> _Exercise_
Start at the first line of the material below and retype each line through the one containing "D2R = math.radians", exactly.

> _Data provided_
— START —
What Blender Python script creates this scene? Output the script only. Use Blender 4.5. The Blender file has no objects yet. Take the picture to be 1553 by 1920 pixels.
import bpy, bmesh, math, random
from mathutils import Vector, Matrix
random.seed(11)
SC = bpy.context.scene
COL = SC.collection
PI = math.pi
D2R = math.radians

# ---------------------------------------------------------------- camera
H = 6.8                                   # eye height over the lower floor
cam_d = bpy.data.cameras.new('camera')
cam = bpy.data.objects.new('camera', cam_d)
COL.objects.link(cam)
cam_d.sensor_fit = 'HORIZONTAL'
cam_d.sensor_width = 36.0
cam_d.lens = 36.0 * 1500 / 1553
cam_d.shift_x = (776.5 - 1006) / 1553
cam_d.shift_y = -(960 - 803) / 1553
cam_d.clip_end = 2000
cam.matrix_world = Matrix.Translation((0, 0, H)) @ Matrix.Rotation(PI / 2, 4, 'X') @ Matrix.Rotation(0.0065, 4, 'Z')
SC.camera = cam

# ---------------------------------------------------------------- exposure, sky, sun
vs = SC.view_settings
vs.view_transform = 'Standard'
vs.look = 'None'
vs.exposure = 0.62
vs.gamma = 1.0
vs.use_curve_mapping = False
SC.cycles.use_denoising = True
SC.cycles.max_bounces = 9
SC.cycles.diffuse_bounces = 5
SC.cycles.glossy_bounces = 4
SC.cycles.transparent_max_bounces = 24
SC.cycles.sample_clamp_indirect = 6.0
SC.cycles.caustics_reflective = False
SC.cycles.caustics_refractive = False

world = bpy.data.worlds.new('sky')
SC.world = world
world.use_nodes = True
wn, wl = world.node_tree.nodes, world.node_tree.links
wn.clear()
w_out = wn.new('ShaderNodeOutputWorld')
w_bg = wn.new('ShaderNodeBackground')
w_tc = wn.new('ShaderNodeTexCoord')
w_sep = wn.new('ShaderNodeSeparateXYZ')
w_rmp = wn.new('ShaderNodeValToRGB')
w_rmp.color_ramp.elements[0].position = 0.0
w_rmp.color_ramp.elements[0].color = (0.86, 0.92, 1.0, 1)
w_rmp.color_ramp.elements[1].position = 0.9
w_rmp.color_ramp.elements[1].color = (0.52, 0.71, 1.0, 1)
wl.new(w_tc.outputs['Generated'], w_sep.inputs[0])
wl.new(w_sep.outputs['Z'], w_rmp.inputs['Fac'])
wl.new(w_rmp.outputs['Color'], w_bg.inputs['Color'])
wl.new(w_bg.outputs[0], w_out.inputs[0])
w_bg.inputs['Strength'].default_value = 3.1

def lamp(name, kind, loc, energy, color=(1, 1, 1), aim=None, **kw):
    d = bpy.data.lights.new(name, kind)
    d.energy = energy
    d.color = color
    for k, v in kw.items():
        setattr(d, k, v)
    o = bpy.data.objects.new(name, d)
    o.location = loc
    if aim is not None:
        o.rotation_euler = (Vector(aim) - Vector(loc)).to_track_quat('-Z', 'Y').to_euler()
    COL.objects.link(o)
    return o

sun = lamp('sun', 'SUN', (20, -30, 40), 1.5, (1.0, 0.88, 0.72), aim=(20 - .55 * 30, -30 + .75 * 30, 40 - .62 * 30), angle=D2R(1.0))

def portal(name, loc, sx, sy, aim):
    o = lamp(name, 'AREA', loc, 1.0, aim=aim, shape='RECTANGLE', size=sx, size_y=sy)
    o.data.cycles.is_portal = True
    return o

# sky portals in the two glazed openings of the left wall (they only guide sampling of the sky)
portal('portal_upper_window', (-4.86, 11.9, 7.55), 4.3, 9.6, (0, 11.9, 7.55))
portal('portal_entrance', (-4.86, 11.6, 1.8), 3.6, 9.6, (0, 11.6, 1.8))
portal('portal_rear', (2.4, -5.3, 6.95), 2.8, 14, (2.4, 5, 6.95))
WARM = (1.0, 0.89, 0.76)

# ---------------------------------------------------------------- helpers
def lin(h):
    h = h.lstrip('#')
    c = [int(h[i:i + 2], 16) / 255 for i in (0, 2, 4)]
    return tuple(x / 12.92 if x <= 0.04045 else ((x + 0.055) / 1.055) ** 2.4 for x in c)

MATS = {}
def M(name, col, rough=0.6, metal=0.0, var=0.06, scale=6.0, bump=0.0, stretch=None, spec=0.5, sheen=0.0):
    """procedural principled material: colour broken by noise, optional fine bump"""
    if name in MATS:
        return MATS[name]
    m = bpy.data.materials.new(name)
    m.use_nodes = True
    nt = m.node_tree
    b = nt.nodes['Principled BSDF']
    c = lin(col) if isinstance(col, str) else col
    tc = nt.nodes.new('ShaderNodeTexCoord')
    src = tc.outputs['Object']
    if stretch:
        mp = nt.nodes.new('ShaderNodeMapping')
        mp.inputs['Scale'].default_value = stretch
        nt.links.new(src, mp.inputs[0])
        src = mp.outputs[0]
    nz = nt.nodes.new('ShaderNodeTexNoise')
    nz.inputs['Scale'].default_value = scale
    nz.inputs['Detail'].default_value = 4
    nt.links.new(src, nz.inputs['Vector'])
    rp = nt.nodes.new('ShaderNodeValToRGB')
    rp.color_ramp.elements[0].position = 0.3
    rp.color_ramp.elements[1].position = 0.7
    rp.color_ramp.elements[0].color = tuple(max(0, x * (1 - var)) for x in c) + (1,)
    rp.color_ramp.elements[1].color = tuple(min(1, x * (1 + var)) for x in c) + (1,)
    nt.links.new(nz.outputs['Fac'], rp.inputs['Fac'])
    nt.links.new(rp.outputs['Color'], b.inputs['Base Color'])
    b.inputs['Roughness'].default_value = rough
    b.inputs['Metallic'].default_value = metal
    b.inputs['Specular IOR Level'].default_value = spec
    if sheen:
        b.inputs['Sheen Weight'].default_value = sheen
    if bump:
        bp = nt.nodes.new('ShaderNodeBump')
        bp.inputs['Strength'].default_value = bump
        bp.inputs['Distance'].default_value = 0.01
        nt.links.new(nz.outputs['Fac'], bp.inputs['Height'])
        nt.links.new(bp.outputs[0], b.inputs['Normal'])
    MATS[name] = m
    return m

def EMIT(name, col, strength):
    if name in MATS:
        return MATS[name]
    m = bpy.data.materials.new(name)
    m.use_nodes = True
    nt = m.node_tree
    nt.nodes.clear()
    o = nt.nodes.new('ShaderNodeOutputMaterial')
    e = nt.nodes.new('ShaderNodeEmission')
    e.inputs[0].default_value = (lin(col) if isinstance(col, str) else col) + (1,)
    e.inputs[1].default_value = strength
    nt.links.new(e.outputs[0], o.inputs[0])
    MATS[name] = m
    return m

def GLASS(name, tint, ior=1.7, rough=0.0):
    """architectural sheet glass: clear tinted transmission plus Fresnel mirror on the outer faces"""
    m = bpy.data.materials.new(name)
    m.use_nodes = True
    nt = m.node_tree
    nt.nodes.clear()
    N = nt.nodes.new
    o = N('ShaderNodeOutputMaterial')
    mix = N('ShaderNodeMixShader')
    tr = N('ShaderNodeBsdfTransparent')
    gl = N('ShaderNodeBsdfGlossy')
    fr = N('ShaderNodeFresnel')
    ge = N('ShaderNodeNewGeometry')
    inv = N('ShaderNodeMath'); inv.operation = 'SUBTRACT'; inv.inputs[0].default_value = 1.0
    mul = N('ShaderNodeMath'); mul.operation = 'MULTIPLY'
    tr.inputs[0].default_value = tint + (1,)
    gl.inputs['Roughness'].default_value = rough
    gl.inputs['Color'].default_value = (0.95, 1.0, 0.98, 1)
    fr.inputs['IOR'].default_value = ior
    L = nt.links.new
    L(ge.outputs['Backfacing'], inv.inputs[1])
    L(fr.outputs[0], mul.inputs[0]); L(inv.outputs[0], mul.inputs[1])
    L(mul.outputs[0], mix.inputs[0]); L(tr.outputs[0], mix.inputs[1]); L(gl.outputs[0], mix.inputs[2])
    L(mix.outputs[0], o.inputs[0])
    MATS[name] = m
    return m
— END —
> _Output of the exercise_
What Blender Python script creates this scene? Output the script only. Use Blender 4.5. The Blender file has no objects yet. Take the picture to be 1553 by 1920 pixels.
import bpy, bmesh, math, random
from mathutils import Vector, Matrix
random.seed(11)
SC = bpy.context.scene
COL = SC.collection
PI = math.pi
D2R = math.radians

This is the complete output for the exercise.